To mitigate these errors and to get GNSS positioning accuracy to the centimeter level, Geoflex has developed a high-performance correction service.

Geoflex’s technology: Precise Point Positioning (PPP)

Geoflex operates a network of 80 GNSS ground stations – which positions are very precisely known – covering the entire globe and ensuring a full system redundancy. With this global presence each GNSS satellite orbiting around earth is seen by a minimum of 6 ground stations at every time.

Each station records and transmits in real-time its GNSS measurements to several processing centers (ones of them in Europe and in North America) which are computing in real-time the GNSS corrections for all the satellite-based errors: satellite orbits, satellite clocks, electronic biases.

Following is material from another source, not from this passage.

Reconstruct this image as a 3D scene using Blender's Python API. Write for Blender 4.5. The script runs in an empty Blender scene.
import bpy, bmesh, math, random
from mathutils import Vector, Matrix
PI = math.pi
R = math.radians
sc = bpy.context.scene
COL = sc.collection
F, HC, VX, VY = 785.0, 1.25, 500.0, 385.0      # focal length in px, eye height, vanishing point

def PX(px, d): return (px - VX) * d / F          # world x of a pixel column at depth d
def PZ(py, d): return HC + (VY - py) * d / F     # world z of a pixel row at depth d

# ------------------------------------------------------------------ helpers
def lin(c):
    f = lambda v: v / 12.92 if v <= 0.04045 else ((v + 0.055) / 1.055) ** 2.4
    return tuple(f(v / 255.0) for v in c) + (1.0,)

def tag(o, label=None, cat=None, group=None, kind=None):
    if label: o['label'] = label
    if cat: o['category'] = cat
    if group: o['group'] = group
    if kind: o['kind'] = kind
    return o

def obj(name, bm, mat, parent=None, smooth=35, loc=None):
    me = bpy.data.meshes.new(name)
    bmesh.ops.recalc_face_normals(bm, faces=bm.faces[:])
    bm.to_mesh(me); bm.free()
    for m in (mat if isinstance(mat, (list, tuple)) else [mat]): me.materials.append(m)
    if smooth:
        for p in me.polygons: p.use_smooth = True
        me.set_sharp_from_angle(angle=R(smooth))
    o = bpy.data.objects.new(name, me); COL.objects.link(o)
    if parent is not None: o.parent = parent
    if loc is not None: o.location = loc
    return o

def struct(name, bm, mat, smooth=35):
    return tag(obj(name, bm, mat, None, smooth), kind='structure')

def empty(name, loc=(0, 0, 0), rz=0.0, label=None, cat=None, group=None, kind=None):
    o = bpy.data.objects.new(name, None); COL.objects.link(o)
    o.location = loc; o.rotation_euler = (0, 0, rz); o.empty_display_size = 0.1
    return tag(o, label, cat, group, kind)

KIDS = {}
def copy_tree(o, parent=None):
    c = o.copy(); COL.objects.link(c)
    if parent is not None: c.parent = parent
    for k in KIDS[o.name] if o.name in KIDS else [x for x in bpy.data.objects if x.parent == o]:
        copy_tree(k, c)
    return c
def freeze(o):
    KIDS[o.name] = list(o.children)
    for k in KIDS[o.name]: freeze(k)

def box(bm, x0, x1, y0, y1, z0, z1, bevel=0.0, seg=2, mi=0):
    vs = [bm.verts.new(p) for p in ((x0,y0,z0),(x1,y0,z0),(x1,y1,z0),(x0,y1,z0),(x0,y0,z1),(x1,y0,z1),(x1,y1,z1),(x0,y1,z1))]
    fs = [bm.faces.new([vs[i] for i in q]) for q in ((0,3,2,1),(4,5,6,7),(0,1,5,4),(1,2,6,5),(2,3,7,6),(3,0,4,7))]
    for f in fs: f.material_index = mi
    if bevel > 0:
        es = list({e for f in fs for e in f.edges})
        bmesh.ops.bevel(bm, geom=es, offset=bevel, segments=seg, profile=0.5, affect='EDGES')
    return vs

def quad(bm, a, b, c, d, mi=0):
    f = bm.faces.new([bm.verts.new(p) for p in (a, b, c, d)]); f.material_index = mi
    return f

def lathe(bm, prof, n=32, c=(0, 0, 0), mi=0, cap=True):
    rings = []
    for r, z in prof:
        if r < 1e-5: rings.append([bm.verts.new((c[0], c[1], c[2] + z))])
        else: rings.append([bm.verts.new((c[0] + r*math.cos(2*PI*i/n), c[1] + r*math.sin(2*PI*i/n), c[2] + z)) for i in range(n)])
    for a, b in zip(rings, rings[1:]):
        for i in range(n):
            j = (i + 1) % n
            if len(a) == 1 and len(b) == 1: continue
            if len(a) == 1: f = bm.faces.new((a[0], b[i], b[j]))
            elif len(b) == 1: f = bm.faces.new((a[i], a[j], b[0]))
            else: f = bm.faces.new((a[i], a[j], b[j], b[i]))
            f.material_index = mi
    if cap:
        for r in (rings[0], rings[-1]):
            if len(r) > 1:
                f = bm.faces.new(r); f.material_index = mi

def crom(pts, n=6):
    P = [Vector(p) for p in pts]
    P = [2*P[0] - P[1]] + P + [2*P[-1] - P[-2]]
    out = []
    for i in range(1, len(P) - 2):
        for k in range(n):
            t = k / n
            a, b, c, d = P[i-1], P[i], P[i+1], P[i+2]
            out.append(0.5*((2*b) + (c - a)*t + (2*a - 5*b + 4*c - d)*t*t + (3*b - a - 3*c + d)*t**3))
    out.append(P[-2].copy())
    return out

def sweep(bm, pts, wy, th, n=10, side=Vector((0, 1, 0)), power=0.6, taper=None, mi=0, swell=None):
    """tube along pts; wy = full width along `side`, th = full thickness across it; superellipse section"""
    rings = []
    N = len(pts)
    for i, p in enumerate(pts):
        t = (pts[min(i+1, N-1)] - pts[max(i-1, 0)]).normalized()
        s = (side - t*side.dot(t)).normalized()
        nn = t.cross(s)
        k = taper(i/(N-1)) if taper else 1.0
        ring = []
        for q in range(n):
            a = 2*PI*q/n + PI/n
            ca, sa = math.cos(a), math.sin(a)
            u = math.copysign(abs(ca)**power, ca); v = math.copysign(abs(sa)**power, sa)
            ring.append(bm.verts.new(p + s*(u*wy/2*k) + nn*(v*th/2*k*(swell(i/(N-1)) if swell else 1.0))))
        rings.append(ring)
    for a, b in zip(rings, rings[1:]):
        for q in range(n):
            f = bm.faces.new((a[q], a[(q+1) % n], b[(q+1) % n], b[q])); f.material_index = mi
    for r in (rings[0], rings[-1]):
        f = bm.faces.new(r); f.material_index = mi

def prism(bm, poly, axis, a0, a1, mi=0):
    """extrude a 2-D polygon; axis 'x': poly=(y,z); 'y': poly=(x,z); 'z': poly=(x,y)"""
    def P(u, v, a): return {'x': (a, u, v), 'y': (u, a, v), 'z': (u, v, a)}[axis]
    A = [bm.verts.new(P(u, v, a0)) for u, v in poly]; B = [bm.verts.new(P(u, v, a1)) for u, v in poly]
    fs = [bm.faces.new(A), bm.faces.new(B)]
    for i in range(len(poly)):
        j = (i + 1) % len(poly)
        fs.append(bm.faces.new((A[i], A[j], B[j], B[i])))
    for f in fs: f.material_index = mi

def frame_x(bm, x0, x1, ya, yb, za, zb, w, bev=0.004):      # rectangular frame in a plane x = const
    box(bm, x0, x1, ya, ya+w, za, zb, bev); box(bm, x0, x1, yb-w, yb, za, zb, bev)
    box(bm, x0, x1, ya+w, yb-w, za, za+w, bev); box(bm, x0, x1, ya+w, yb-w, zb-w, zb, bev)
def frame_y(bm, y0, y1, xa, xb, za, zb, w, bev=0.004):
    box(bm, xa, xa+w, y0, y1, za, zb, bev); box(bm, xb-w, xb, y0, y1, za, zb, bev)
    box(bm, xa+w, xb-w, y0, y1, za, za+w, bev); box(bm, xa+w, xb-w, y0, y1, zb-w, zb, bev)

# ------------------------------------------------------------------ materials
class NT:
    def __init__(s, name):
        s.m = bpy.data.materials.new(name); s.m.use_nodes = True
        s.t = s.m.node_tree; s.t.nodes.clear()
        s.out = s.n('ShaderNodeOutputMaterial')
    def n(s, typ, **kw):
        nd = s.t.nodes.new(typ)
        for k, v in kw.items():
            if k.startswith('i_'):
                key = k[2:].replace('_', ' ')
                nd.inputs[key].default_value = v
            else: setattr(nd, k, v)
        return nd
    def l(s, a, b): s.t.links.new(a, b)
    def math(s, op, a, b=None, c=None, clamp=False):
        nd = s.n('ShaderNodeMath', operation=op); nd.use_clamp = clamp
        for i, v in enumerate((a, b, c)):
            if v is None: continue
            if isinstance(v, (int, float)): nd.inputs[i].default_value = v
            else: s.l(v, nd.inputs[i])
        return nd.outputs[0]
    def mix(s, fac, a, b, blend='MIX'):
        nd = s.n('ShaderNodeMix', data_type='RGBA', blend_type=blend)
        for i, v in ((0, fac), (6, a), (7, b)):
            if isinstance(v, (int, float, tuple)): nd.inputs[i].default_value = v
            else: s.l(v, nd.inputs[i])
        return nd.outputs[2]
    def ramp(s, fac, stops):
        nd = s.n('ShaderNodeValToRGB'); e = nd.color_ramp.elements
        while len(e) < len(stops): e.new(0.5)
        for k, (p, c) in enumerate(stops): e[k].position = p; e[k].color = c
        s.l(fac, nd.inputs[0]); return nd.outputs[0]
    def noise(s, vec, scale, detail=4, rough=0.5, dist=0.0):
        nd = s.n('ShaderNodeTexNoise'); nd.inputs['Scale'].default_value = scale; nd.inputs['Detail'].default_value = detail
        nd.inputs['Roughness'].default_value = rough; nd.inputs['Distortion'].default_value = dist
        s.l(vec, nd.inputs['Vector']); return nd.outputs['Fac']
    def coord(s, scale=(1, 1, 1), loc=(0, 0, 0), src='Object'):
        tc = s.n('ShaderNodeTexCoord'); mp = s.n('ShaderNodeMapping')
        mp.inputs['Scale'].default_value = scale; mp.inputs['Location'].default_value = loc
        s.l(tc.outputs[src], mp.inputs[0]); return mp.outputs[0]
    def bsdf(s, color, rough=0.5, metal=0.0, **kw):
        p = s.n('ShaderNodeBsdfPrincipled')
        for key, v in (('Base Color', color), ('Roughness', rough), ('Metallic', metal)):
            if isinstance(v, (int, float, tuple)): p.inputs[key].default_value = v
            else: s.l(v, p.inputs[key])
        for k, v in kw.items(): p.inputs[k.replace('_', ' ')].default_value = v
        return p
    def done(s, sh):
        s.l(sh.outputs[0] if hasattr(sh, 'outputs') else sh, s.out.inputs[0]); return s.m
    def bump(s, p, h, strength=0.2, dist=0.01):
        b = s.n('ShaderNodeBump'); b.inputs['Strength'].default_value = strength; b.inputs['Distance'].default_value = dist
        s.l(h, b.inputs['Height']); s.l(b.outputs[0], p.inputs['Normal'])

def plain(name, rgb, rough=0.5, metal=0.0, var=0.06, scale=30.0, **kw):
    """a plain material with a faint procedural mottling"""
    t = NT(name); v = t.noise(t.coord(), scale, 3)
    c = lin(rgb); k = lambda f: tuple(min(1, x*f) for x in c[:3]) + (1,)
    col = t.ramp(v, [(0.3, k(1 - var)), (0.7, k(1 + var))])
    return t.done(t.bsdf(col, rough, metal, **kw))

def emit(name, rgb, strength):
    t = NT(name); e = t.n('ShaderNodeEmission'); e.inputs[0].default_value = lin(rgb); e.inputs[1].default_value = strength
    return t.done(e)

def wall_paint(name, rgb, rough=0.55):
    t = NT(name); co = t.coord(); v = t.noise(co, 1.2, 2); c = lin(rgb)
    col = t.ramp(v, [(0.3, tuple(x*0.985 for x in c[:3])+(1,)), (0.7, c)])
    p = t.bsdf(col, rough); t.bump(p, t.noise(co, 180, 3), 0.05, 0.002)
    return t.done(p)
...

These calculations are very sophisticated. As an example, one nanosecond error on a satellite atomic clock means a 30 cm range error between the satellite and the receiver. Another example is the extreme temperatures (80°C to -40°C) experienced by satellites for each orbit around earth (day light / night). These temperature changes create tiny differences in signal transmission: study shows that a 3-meter copper cable on a satellite can transmit data with 4 nano seconds difference between a cold and a hot phase, meaning a potential error of 1.2 meters in the calculated range.

These complex calculations have been modeled by French Space agency CNES in a 12 years long research, and have been protected by seven patents exclusively licensed to Geoflex.

Based on the computing in the processing centers, a correction stream (satellite dependent errors) is broadcast via internet to Geoflex’s end customers.

GNSS receivers getting the Geoflex service are processing in a positioning engine (customer-developed or provided by Geoflex) the raw signal data from the satellites against the correction data.

A first level of high accuracy is immediately obtained, while the positioning engine continues to raffinate its location using a statistical model based on the growing dataset received from the satellites. During this so-called “convergence“ phase (up to 30 minutes) the positioning engine estimates the local errors (iono- and tropo-spheric refractions, as well as clock error and electronic biases from the receiver) and improves step-by-step the accuracy down to 4 cm, 95% of time.

In addition to its GNSS correction service, Geoflex has developed sensor fusion software, embedded within its positioning engine, where a precise position is calculated in mixing limited satellite data (one or two satellites in view), correction data and ground-based sensors such as Lidar, odometer, gyroscope, accelerometer, etc. or a combination of these.